#### Supplied material
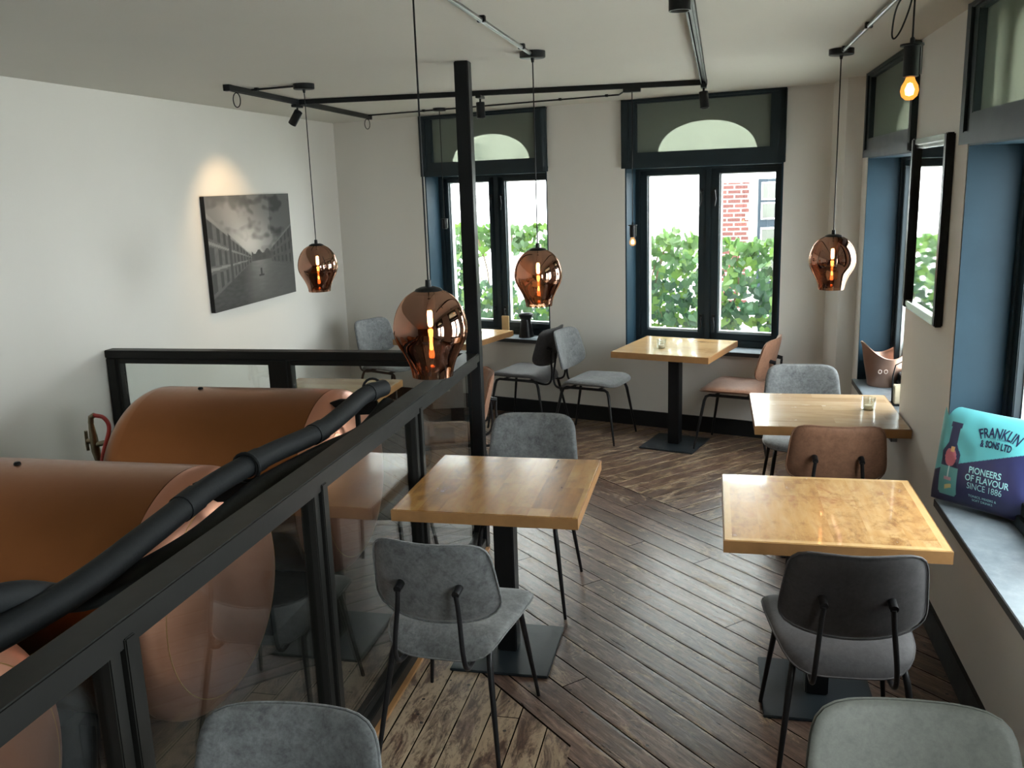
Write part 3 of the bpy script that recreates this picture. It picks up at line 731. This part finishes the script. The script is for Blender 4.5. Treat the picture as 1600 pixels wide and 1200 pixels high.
# ---------------------------------------------------------------- ceiling tracks, conduits and spotlights
def track(a, b, lab, wd=.035, ht=.032, z=ZC):
    a, b = Vector(a), Vector(b); d = (b-a); L = d.length; rz = math.atan2(d.y, d.x)
    t = thing('lighting_track', lab, 'track', (a.x, a.y, z), rz, 'black ceiling lighting tracks')
    m = MB(); m.bb(0, L, -wd/2, -wd/2+.008, -ht, -.001); m.bb(0, L, wd/2-.008, wd/2, -ht, -.001); m.bb(0, L, -wd/2, wd/2, -.010, -.001); m.bb(0, L, -.006, .006, -.02, -.01); m.build('rail_profile', M_metal, t, bevel=.001)
    for x in (0, L): m = MB(); m.bb(x-.02, x+.02, -wd/2-.002, wd/2+.002, -ht-.004, -.001); m.build('end_feed', M_metal, t, bevel=.002)
    return t
trA = track((-2.68, 4.86), (-2.80, 7.36), 'black ceiling track at left, pointing from the short railing to the far wall')
trB = track((-2.69, 5.86), (-.07, 6.04), 'long black ceiling track running across the room parallel to the back windows')
trC = track((-.07, 5.99), (-.10, 1.9), 'black ceiling track running towards the camera from the right end of the long one')
for x, y in ((-2.68, 4.95), (-2.79, 7.28)):
    m = MB(); m.tube([(x+.028*math.cos(a)*.8, y, 2.475+.04*math.sin(a)) for a in [2*PI*k/24 for k in range(24)]], .003, 6, closed=True)
    tag(m.build('cord_loop', M_metal, smooth=True), 'small loop of black cord hanging under the %s end of the left track' % ('near' if y < 6 else 'far'), 'cord')
m = MB(); m.bb(-.57, -.46, 5.985, 6.045, 2.498, 2.522); tag(m.build('track_adapter', M_metal, bevel=.003), 'black adapter box under the long track holding the small bulb cord', 'adapter')

def conduit(pts, lab, r=.008, clips=()):
    t = thing('conduit', lab, 'pipe', pts[0]); base = Vector(pts[0])
    m = MB(); m.tube([Vector(p)-base for p in pts], r, 10); m.build('pipe', M_grey_pipe if r > .0065 else M_metal, t, smooth=True)
    for c in clips: m = MB(); m.box(Vector(c)-base, (.022 if r < .0065 else .03, .022, ZC-c[2]+.012)); m.build('clip', M_metal, t, bevel=.002)
conduit([(-.832, 4.34, ZC-.016), (-.834, 1.0, ZC-.016)], 'grey metal conduit leading from the middle pendant rose towards the camera', .009, [(-.832, 3.38, ZC-.012), (-.832, 4.1, ZC-.012), (-.834, 2.3, ZC-.012)])
conduit([(.608, 4.95, ZC-.016), (.614, 1.0, ZC-.016)], 'grey metal conduit leading from the right pendant rose towards the camera', .009, [(.61, 4.15, ZC-.012), (.61, 4.85, ZC-.012), (.612, 2.6, ZC-.012)])
conduit([(-2.655, 5.09, ZC-.010), (-2.362, 5.04, ZC-.010)], 'short thin black conduit between the left track and the leftmost pendant rose', .006, [(-2.62, 5.085, ZC-.008)])
conduit([(-2.77, 7.27, ZC-.010), (-2.1, 7.08, ZC-.010), (-1.3, 6.83, ZC-.010), (-.66, 6.64, ZC-.010), (-.60, 6.40, ZC-.01), (-.55, 6.05, ZC-.012)], 'thin black conduit along the ceiling close to the back windows', .006, [(-2.25, 7.12, ZC-.008), (-1.93, 7.03, ZC-.008), (-1.1, 6.77, ZC-.008), (-.75, 6.67, ZC-.008)])

def spot(loc, aim, lab, light=None, R=.028, L=.10):
    t = thing('spotlight', lab, 'spotlight', loc, 0, 'black track spotlights')
    d = (Vector(aim)).normalized(); q = d.to_track_quat('-Z', 'Y').to_matrix().to_4x4()
    m = MB(); m.bb(-.018, .018, -.055, .055, -.018, 0); m.tube([(0, 0, -.018), (0, 0, -.045)], .007, 10); m.build('adapter', M_metal, t, bevel=.002)
    J = Vector((0, 0, -.045)); c = J + d*.035 + Vector((d.x*.0, 0, -.01))
    MM = Matrix.Translation(c) @ q
    m = MB(); m.lathe([(.0001, L/2), (R*.95, L/2), (R, L/2-.004), (R, -L/2), (R*.86, -L/2), (R*.8, -L/2+.012), (.0001, -L/2+.012)], 28, MM); m.build('housing', M_metal, t, smooth=True)
    m = MB(); m.lathe([(.0001, -L/2+.010), (R*.78, -L/2+.010)], 20, MM); m.build('lens', M_led, t)
    if light:
        ld = bpy.data.lights.new('spot_beam', 'SPOT'); ld.energy = light[0]; ld.spot_size = light[1]; ld.spot_blend = .75; ld.color = (1, .68, .36); ld.shadow_soft_size = .015
        lo = bpy.data.objects.new('spot_beam', ld); COL.objects.link(lo); lo.parent = t
        lo.matrix_local = Matrix.Translation(c + d*(L/2+.01)) @ q
spot((-2.74, 5.87, 2.52), (-.62, .12, -.80), 'black track spotlight tilted towards the canal picture', (8, 1.4))
spot((-1.49, 5.94, 2.52), (.02, 0, -1), 'black track spotlight pointing straight down, between post and right back window', (10, .9))
spot((-.07, 5.98, 2.515), (.10, -.10, -1), 'black track spotlight at the corner where the two long tracks meet', (8, .9))
spot((-.092, 2.50, 2.52), (.0, .0, -1), 'black spotlight at the top edge of the picture, nearest the camera', (5, .9), L=.12)

# ---------------------------------------------------------------- canal picture (generic monochrome canal view)
def canal(u, v):
    """u across 0..1, v up 0..1 -> grey"""
    n = lambda a, b, s: noise.noise(Vector((a*s, b*s, 3.1)))
    hz = .40
    def fold(e): return e
    if v > hz:
        g = .34 + .30*math.exp(-((u-.45)**2/.05+(v-.55)**2/.04)) + .12*math.exp(-((u-.3)**2/.03+(v-.85)**2/.05))
        cl = n(u, v*1.6, 4.2)+.5*n(u+5, v*1.6, 9)+.3*n(u, v, 19)
        g -= .30*max(0, min(1, (cl+.02)*2.2))*(.35+.9*max(0, u-.2))
        if u > .72 and v > .62: g -= .10
    else:
        g = .20 + .14*math.exp(-((u-.55)**2/.02)) * (v/hz+.3) + .03*n(u*2, v*9, 6)
        if abs(u-.56) < .012 and .24 < v < .31: g = .05
        if abs(u-.56) < .03 and .24 < v < .252: g = .06
    topL = .86 - (u/.46)*.42 if u < .46 else 0
    botL = .12 + (u/.46)*.27
    if u < .46 and v < topL and v > botL:
        d_ = .55 + .9*(u/.46)
        cols = math.sin(u*95*d_); rel = (v-botL)/max(.01, topL-botL); rows = abs(math.sin(rel*PI*3))
        g = .24 + .06*n(u, v, 25)
        if cols > .1 and rows > .45: g = .09
        if abs(rel-.97) < .03 or abs(rel-.66) < .02 or abs(rel-.34) < .02: g = .40
        if u > .21 and u < .235: g = .1
    elif u < .46 and v <= botL:
        k_ = min(1, (.46-u)/.14); g = g*(1-k_) + k_*(.10 + .05*n(u*2, v*5, 9))
    topR = .48 + max(0, (u-.70))*.75; botR = .36 - max(0, (u-.70))*.25
    if u > .70 and botR < v < topR:
        rel = (v-botR)/(topR-botR); g = .17+.06*n(u, v, 22)
        if math.sin(u*120) > .2 and abs(math.sin(rel*PI*3)) > .5: g = .07
        if rel > .94: g = .33
    if .46 < u < .70 and .385 < v < .47+.02*math.sin(u*60): g = .14+.06*n(u, v, 30)
    return max(.008, min(.8, .36*g + 1.1*max(0, g-.28)**1.4 - .012))
def colour_mesh(me, fn):
    a = me.color_attributes.new('Col', 'FLOAT_COLOR', 'POINT')
    for i, vt in enumerate(me.vertices): a.data[i].color = (*fn(vt.co), 1)
pc = thing('canvas_picture', 'monochrome canvas of a canal between old palaces under clouds, on the left wall', 'picture', (XL, 6.31, 1.54))
PW, PH, PD = 1.275, .80, .035
m = MB(); m.bb(.001, PD-.001, -PW/2, PW/2, -PH/2, PH/2); m.build('stretched_canvas', M_metal, pc, bevel=.002)
NX, NY = 190, 120; vs = []; fs = []
for j in range(NY+1):
    for i in range(NX+1): vs.append((PD, -PW/2+PW*i/NX, -PH/2+PH*j/NY))
for j in range(NY):
    for i in range(NX): a = j*(NX+1)+i; fs.append((a, a+1, a+NX+2, a+NX+1))
me = bpy.data.meshes.new('print'); me.from_pydata(vs, [], fs); me.materials.append(M_print)
def pcol(co):
    g = canal((co.y+PW/2)/PW, (co.z+PH/2)/PH); return (g, g*.985, g*.96)
colour_mesh(me, pcol)
o = bpy.data.objects.new('print', me); COL.objects.link(o); o.parent = pc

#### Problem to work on
Scan the material for lines with the word "picture", and copy each line you find.

#### Exercise solution
Write part 3 of the bpy script that recreates this picture. It picks up at line 731. This part finishes the script. The script is for Blender 4.5. Treat the picture as 1600 pixels wide and 1200 pixels high.
spot((-2.74, 5.87, 2.52), (-.62, .12, -.80), 'black track spotlight tilted towards the canal picture', (8, 1.4))
spot((-.092, 2.50, 2.52), (.0, .0, -1), 'black spotlight at the top edge of the picture, nearest the camera', (5, .9), L=.12)
# ---------------------------------------------------------------- canal picture (generic monochrome canal view)
pc = thing('canvas_picture', 'monochrome canvas of a canal between old palaces under clouds, on the left wall', 'picture', (XL, 6.31, 1.54))